(Entries from a dataset)
○ ○ ○ ○ ○
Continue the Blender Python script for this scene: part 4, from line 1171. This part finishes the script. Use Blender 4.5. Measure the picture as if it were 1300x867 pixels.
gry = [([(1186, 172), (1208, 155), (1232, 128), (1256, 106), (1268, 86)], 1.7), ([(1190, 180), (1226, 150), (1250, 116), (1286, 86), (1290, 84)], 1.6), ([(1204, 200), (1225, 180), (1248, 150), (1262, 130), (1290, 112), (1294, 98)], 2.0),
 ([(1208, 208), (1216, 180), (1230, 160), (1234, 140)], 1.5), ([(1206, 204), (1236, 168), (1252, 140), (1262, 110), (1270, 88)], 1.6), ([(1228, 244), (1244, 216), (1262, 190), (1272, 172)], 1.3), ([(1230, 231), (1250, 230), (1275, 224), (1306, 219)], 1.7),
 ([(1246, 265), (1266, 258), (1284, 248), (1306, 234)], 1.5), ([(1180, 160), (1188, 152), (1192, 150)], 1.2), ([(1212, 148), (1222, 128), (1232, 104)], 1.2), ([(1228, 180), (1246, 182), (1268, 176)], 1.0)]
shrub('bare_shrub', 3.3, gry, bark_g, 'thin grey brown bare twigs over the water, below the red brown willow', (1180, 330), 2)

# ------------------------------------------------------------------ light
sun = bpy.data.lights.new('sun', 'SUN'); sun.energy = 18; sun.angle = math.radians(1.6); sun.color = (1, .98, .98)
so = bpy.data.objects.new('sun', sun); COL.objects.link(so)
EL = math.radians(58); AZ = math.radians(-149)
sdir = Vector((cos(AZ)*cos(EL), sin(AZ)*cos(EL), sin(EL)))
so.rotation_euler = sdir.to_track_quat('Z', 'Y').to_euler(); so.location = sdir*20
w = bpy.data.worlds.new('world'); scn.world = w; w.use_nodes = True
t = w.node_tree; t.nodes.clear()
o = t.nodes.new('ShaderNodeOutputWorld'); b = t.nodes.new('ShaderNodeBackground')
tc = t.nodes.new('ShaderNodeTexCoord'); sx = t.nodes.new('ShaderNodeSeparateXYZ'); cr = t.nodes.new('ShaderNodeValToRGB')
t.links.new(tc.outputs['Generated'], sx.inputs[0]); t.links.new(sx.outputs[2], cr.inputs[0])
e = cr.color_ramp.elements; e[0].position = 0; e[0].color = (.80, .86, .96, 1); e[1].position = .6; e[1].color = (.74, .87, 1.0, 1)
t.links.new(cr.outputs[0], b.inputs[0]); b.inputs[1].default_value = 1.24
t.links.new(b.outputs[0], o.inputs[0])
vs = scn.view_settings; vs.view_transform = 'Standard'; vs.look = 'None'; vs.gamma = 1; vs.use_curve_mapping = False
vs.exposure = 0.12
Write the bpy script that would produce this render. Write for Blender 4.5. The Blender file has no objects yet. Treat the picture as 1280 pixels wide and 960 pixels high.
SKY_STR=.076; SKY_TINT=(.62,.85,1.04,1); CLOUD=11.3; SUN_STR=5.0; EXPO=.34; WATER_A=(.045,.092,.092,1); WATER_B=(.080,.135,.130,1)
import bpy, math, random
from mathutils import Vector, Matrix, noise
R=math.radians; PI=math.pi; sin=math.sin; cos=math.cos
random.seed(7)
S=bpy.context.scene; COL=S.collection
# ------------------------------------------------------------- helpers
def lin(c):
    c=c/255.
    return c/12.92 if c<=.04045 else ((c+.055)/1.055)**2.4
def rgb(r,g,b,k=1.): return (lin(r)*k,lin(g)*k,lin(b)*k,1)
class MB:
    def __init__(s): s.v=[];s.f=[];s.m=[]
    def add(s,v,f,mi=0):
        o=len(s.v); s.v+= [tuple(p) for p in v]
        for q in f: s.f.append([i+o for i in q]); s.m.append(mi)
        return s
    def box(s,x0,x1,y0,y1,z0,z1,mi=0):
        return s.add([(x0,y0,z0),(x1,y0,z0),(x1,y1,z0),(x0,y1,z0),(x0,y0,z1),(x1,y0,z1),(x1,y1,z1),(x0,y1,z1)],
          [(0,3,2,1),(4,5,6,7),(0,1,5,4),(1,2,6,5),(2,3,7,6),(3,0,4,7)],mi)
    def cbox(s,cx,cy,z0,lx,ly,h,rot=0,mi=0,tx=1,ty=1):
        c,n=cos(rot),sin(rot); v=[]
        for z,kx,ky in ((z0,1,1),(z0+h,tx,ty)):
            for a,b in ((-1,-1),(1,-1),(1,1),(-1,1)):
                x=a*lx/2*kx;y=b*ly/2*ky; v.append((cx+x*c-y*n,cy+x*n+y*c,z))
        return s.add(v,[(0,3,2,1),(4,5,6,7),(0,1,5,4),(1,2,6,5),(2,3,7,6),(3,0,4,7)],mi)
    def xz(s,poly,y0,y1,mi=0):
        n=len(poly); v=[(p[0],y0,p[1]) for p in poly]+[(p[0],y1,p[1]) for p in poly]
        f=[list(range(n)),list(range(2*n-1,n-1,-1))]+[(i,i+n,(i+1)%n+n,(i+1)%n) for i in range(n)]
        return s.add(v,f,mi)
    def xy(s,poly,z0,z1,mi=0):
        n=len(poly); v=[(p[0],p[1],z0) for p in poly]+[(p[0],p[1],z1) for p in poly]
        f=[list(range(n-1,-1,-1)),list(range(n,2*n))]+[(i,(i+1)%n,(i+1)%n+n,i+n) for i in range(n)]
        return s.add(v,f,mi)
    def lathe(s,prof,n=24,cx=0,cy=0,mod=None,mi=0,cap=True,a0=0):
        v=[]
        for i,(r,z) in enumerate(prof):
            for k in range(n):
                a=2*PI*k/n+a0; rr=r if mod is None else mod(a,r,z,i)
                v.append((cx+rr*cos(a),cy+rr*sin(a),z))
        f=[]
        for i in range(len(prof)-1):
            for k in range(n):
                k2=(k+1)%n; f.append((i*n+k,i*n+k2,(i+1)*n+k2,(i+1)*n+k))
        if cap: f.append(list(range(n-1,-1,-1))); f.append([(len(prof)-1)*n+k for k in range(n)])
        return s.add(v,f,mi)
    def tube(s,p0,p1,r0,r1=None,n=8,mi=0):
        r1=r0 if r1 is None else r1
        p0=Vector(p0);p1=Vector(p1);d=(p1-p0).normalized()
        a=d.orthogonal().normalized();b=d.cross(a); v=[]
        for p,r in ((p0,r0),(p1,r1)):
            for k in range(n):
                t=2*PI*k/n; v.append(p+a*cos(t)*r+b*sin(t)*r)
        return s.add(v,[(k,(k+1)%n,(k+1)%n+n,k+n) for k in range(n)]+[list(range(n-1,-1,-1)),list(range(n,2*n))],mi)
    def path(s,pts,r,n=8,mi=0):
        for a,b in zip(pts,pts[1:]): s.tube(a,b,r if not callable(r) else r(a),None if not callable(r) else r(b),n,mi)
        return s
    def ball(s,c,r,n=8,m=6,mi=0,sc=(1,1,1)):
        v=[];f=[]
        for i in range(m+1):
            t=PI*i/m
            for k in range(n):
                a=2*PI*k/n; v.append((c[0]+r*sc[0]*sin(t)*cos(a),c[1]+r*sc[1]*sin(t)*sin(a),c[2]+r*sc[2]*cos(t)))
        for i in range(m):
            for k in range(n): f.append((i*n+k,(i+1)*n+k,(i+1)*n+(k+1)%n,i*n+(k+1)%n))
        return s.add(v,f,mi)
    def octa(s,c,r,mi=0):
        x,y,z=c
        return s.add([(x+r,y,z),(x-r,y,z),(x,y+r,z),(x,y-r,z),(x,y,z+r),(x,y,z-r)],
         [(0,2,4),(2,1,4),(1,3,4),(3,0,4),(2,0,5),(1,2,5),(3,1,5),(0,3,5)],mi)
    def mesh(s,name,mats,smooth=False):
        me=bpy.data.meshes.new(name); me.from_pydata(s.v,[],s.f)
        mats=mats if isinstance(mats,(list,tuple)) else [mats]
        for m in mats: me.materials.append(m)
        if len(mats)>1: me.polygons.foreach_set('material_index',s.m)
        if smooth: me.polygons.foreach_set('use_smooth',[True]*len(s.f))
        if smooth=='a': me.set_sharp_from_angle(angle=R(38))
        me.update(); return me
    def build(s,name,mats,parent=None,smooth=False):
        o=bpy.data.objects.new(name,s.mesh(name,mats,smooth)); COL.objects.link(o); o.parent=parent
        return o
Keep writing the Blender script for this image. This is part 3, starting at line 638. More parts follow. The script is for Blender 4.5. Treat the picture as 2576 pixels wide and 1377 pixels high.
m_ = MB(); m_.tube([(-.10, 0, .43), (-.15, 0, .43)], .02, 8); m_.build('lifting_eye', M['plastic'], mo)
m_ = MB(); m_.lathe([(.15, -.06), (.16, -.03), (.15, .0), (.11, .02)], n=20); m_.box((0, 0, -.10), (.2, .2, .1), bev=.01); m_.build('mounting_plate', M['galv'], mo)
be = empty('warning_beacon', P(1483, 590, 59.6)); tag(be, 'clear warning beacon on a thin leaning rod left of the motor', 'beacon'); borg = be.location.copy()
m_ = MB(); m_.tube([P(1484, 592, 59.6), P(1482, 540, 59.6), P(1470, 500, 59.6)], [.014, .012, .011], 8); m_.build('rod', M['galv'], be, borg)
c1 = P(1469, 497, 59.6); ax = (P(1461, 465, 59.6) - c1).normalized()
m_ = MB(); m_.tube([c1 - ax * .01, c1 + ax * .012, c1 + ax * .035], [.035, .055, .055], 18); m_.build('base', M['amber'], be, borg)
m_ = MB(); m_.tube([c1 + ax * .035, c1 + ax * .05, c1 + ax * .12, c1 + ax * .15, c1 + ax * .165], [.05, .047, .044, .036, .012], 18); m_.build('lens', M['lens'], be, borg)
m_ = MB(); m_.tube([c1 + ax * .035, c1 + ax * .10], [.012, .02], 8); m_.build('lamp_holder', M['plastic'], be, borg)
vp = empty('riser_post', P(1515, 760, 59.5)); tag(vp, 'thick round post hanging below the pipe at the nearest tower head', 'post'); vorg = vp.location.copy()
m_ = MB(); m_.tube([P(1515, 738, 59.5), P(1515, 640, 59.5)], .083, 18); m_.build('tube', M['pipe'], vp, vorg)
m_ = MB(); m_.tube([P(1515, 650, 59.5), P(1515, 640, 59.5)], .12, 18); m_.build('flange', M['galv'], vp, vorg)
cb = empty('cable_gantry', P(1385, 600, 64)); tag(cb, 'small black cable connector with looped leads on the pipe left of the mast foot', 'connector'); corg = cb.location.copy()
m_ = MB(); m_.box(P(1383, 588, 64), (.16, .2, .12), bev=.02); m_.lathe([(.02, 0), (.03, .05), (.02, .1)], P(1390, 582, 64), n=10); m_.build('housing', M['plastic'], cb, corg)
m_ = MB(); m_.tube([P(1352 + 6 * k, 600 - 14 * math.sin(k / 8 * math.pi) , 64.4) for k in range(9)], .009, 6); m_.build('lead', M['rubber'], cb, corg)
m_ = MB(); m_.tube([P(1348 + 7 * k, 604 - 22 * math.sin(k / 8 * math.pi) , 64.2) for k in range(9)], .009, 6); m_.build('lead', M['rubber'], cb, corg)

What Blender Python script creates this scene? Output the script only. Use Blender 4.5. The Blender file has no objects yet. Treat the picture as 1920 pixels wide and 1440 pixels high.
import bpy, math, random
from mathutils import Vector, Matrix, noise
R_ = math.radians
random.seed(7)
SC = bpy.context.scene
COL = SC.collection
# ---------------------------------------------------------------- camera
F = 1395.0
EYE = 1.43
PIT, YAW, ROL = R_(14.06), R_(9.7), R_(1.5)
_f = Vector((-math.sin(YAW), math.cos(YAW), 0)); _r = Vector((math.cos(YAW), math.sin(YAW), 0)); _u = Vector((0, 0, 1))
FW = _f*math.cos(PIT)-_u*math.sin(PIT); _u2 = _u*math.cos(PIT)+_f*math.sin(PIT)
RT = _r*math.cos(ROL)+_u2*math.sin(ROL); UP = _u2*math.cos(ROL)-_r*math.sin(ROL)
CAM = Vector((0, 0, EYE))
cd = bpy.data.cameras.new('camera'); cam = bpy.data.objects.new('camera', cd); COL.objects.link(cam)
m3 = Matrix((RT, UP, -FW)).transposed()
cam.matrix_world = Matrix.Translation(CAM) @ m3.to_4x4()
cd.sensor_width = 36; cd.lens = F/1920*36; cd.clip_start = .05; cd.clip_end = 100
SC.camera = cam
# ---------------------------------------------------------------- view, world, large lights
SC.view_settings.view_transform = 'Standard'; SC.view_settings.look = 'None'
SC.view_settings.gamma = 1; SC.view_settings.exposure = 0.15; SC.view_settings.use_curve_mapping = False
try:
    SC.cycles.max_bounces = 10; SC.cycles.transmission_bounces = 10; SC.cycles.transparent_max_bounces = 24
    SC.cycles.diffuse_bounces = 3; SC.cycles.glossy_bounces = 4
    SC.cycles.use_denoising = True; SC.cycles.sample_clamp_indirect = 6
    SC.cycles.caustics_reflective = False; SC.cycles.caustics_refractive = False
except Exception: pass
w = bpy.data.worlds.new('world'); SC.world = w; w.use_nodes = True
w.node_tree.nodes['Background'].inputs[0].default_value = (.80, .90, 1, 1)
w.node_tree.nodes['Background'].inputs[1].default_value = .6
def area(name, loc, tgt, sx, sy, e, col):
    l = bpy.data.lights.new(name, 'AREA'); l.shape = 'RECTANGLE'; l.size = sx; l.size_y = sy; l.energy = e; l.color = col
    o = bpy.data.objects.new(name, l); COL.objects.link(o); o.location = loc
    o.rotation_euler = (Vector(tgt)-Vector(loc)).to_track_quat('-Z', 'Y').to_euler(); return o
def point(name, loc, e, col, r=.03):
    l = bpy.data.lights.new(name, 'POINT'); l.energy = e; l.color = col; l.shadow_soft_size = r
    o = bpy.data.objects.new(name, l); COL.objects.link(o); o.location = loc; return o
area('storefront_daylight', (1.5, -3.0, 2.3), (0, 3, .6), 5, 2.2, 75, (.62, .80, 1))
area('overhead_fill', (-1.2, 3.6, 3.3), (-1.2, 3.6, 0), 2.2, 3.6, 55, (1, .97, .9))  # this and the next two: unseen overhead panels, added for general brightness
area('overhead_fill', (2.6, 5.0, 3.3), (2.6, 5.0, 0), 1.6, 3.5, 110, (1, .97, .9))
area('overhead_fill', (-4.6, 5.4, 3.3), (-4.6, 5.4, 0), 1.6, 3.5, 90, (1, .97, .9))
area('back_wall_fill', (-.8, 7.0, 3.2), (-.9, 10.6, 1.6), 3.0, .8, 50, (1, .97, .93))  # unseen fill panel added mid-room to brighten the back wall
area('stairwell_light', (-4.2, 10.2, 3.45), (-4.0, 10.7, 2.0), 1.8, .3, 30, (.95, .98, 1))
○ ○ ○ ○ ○
#### [Written exercise]
Quote the records from their first line to the line with "shrub('bare_shrub', 3.3, gry, bark_g, 'thin", inclusive, without adding or dropping anything.

#### [Exercise solution]
Continue the Blender Python script for this scene: part 4, from line 1171. This part finishes the script. Use Blender 4.5. Measure the picture as if it were 1300x867 pixels.
gry = [([(1186, 172), (1208, 155), (1232, 128), (1256, 106), (1268, 86)], 1.7), ([(1190, 180), (1226, 150), (1250, 116), (1286, 86), (1290, 84)], 1.6), ([(1204, 200), (1225, 180), (1248, 150), (1262, 130), (1290, 112), (1294, 98)], 2.0),
 ([(1208, 208), (1216, 180), (1230, 160), (1234, 140)], 1.5), ([(1206, 204), (1236, 168), (1252, 140), (1262, 110), (1270, 88)], 1.6), ([(1228, 244), (1244, 216), (1262, 190), (1272, 172)], 1.3), ([(1230, 231), (1250, 230), (1275, 224), (1306, 219)], 1.7),
 ([(1246, 265), (1266, 258), (1284, 248), (1306, 234)], 1.5), ([(1180, 160), (1188, 152), (1192, 150)], 1.2), ([(1212, 148), (1222, 128), (1232, 104)], 1.2), ([(1228, 180), (1246, 182), (1268, 176)], 1.0)]
shrub('bare_shrub', 3.3, gry, bark_g, 'thin grey brown bare twigs over the water, below the red brown willow', (1180, 330), 2)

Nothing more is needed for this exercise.